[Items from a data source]
===============
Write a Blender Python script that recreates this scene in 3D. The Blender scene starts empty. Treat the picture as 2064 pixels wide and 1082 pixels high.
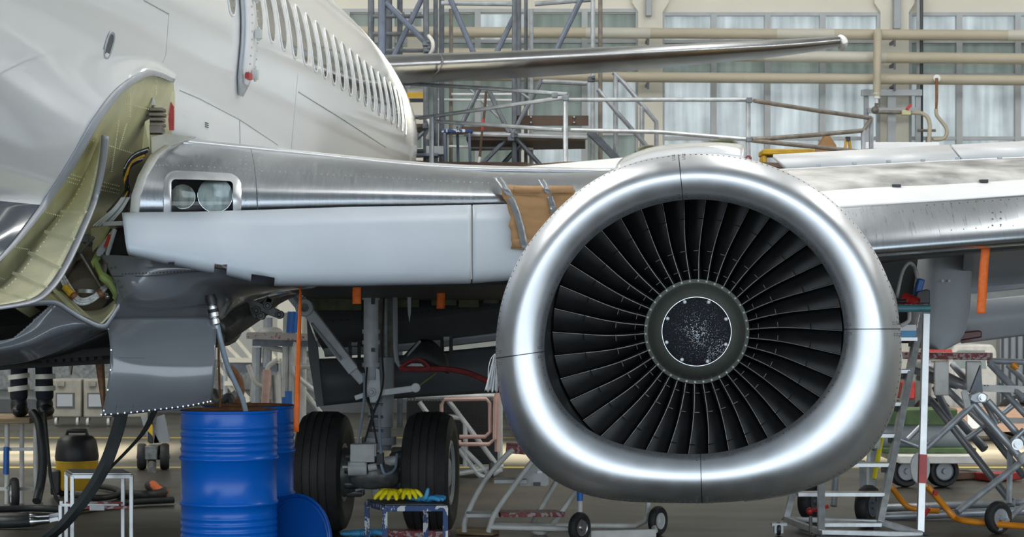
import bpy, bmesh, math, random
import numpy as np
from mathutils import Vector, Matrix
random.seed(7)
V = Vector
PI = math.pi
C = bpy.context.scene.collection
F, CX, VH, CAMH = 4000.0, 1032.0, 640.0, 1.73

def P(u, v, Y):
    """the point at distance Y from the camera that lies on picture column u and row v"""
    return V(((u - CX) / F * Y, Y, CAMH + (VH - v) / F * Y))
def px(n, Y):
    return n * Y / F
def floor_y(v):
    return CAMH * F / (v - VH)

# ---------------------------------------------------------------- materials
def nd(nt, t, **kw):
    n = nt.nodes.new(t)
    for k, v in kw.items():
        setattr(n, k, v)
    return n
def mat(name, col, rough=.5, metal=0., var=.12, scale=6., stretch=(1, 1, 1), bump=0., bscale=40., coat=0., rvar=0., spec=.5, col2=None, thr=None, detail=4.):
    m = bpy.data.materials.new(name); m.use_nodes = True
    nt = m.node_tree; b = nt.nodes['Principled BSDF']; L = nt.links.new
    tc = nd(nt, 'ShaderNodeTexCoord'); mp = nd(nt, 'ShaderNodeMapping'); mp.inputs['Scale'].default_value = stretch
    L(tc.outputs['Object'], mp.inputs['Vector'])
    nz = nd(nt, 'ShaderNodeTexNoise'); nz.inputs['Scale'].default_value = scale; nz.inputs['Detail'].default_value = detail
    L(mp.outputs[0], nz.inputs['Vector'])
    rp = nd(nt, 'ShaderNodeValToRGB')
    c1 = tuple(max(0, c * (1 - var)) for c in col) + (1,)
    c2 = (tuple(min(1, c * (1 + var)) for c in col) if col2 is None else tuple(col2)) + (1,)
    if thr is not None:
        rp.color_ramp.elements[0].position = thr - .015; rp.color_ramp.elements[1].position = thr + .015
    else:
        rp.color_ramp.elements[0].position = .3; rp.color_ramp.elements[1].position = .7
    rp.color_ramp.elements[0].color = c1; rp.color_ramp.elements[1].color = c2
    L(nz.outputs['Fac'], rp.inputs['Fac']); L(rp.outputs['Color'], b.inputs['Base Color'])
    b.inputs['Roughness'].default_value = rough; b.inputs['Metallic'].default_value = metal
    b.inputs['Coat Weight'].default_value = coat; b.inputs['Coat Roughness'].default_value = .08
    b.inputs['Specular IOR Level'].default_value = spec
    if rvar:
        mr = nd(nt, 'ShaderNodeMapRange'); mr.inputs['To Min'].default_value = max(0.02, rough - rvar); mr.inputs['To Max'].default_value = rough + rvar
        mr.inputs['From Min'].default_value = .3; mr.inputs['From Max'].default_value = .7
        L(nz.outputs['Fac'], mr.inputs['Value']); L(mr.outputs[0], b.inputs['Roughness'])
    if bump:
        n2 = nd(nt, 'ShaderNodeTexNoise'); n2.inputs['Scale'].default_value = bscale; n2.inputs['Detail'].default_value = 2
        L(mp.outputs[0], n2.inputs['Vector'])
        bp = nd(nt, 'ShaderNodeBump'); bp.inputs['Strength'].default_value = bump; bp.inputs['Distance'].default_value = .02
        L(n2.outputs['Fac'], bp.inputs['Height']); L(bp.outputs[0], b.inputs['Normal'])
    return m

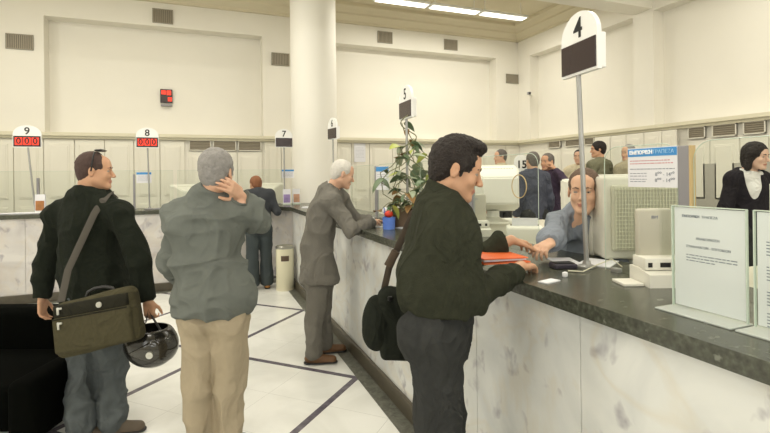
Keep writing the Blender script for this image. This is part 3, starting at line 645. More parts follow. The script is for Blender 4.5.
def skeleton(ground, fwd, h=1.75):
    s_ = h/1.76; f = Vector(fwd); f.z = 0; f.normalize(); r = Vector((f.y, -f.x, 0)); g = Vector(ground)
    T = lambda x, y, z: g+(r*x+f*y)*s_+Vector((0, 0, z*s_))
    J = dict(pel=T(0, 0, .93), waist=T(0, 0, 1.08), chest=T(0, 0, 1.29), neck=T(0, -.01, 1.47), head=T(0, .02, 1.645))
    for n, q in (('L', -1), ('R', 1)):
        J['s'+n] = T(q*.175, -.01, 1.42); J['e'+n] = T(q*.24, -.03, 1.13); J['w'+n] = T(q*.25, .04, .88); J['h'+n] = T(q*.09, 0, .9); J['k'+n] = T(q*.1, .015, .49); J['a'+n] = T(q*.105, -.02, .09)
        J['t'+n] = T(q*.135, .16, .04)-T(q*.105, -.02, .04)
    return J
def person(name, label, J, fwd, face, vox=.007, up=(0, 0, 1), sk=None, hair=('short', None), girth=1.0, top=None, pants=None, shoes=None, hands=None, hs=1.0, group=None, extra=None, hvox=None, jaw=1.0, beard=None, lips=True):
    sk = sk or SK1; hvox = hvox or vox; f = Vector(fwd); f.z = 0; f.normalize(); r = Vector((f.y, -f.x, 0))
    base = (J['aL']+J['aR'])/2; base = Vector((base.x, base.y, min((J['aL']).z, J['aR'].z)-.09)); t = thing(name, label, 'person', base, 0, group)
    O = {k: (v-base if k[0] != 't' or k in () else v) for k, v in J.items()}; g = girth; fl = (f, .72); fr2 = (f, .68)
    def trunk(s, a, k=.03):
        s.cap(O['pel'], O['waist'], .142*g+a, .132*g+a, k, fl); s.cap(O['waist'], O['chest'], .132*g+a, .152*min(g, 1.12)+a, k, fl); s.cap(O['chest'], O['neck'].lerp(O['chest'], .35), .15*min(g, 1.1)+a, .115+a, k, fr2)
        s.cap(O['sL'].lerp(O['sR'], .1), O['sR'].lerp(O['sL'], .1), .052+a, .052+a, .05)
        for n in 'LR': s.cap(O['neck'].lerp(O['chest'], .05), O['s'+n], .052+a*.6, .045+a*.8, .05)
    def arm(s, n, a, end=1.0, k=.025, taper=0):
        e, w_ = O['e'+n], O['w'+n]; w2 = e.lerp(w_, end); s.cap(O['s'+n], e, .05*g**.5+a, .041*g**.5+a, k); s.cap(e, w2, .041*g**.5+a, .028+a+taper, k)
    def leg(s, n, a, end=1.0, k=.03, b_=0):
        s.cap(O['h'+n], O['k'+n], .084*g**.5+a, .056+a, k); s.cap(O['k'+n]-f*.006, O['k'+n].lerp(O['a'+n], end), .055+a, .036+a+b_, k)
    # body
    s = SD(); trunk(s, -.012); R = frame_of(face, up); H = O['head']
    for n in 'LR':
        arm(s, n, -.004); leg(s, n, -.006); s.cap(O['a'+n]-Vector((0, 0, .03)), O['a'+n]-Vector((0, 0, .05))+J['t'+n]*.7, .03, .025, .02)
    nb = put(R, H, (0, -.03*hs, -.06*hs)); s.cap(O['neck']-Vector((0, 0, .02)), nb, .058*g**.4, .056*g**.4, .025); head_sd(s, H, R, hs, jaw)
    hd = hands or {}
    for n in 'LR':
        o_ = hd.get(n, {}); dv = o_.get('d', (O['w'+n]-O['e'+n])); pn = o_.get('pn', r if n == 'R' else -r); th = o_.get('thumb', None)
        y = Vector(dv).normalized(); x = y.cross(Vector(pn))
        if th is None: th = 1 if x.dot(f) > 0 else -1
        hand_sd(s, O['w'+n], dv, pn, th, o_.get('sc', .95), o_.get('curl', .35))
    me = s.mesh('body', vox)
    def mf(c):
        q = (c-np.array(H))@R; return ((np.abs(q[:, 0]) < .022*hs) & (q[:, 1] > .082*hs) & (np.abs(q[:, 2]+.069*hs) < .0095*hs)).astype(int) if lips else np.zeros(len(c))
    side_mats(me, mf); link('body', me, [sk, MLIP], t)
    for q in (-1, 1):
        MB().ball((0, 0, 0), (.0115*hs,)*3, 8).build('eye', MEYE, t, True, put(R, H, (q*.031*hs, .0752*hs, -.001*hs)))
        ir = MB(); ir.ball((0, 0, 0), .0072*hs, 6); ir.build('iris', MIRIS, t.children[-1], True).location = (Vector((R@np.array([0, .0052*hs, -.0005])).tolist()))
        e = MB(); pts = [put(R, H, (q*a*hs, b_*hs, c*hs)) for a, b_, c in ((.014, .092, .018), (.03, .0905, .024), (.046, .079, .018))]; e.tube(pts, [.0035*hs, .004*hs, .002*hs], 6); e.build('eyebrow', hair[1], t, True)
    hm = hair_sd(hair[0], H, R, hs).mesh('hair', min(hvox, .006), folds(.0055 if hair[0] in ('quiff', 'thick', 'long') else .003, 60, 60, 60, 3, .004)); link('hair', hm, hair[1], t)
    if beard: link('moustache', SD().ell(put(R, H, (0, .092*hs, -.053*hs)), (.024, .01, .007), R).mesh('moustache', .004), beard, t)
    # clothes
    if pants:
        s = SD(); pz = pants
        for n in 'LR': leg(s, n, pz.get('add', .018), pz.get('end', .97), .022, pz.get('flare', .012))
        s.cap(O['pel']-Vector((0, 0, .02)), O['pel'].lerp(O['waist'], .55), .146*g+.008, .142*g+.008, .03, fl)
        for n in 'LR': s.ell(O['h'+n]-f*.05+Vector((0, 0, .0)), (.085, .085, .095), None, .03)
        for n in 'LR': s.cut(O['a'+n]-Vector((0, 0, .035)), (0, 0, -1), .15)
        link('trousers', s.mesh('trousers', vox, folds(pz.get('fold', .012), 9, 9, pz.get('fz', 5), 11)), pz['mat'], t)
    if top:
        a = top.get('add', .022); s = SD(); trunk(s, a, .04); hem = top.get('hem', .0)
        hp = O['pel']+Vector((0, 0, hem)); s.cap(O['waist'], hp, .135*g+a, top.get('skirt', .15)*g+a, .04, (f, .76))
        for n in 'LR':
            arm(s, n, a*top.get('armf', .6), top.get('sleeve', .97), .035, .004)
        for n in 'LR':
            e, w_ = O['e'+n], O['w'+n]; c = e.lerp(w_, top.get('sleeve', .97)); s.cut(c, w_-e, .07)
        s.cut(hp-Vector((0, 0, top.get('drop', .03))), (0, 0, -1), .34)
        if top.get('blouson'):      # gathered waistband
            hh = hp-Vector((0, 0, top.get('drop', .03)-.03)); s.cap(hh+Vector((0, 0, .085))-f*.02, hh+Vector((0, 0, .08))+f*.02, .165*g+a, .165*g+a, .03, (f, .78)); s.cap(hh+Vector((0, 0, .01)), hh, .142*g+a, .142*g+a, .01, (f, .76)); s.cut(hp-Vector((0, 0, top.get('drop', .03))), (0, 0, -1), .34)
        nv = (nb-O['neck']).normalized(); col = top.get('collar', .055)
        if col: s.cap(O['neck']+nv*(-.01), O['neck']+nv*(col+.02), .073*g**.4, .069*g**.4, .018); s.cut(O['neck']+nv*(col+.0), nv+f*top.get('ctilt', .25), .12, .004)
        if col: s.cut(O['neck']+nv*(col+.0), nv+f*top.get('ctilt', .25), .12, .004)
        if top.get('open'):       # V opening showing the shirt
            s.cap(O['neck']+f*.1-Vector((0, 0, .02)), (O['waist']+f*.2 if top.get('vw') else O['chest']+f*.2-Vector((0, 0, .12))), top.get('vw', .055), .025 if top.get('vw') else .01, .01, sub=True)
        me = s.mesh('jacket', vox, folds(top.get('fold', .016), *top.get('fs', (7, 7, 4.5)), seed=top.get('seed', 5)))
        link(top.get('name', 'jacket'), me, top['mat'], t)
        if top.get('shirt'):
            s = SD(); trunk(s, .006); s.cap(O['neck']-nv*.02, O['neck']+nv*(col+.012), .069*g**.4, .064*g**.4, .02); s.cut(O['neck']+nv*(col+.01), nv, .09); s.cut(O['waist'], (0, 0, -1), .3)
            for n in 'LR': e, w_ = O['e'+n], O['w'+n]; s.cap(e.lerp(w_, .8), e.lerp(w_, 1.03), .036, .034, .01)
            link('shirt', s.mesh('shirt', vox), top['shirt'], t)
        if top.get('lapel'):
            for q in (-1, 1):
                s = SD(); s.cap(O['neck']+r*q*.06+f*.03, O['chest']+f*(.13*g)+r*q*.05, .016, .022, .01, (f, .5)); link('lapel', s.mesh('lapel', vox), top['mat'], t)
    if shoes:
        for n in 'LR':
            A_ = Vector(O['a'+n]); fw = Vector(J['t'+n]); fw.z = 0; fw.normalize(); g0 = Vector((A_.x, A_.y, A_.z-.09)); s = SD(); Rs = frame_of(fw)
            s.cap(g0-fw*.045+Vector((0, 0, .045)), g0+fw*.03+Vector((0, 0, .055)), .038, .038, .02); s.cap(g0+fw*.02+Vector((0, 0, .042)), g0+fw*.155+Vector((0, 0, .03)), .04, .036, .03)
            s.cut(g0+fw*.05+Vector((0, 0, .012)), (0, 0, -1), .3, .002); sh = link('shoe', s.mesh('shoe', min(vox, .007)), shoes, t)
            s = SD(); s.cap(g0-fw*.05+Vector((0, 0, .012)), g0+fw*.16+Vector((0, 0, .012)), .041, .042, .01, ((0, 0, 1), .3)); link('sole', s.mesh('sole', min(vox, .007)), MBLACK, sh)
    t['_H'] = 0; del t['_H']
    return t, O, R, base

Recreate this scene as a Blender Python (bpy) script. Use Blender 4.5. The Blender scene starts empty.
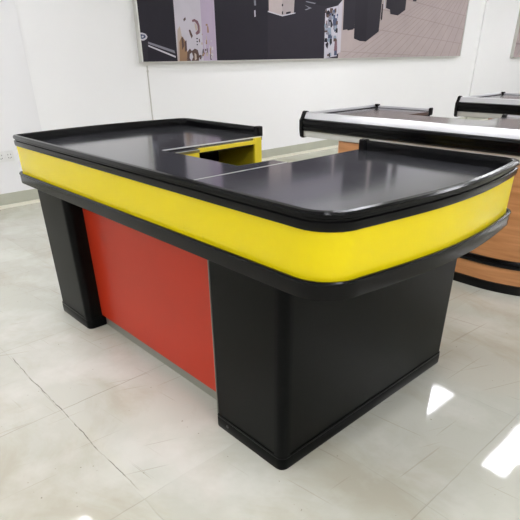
===============
* **Set exercise**: Return every line in the listing that contains the word "scene".

* **Output below**:
Write a Blender Python script that recreates this scene in 3D. The Blender scene starts empty. Treat the picture as 2064 pixels wide and 1082 pixels high.
C = bpy.context.scene.collection
Recreate this scene as a Blender Python (bpy) script. Use Blender 4.5. The Blender scene starts empty.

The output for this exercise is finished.